Sir Cliff goes on to say that he is also sad that so few radio stations will play his music any more.

* It's almost time for seasonal good will from our golden oldie celebrities, but clearly not quite.

Recently, I reported that the birdwatcher Bill Oddie was fed up with people asking him about bird flu "just because it's got the word bird in it". Now the bald Star Trek actor Patrick Stewart says he has a similar grievance.

"Flying the Enterprise for seven years has led people to believe I know all about science, so they come and ask me complicated questions about it, but to be honest, I don't even know how to programme my VHS."

Stewart was speaking at the preview of a new ITV series in which he will star.
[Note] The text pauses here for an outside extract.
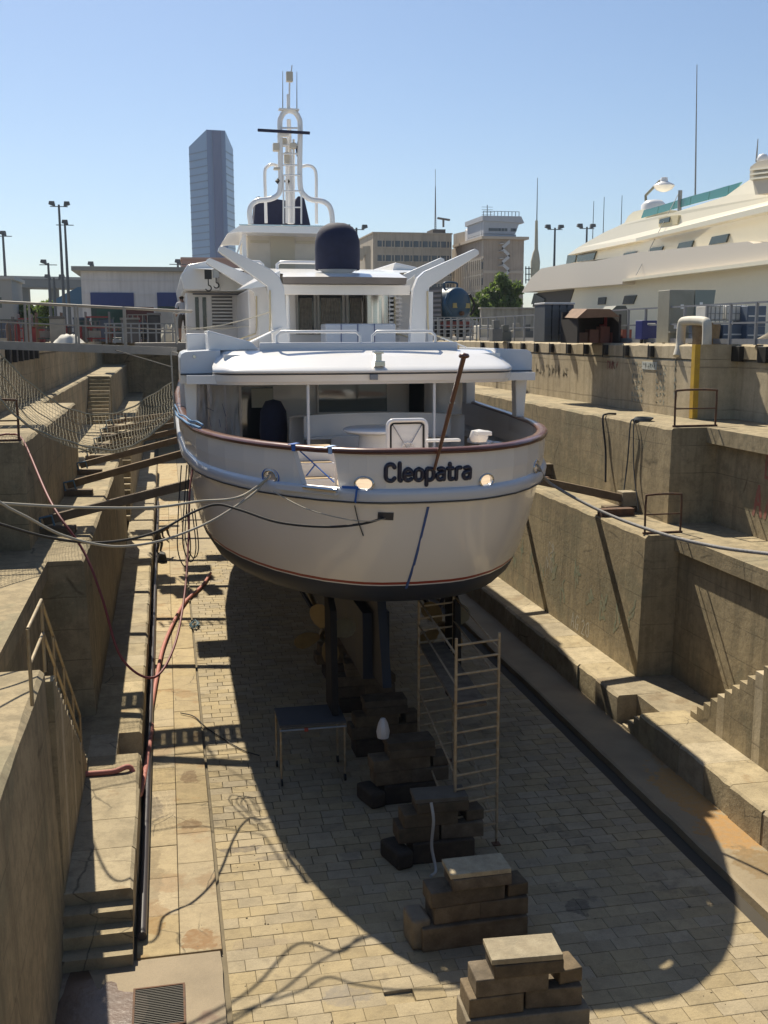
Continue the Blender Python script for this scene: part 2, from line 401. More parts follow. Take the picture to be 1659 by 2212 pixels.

Called Eleventh Hour, it sees him playing a professor of physics who advises the government, which won't exactly dispel the myth.

* It is no surprise that spirits were high among new MPs after the last general election. But it is a little disturbing nonetheless to discover the degree to which some celebrations must have gone.

For the wives of at least two of their number, Greg Hands, the Tory MP for Hammersmith and David Davies, the Tory member for Monmouth, have babies due on 14 February.

"If you count back nine months, it would take you to just after the general election," points out a smirking lobby observer.

As this column revealed some months ago, David Cameron's wife, Samantha, is expecting her third child at about the same time. Congratulations to all three.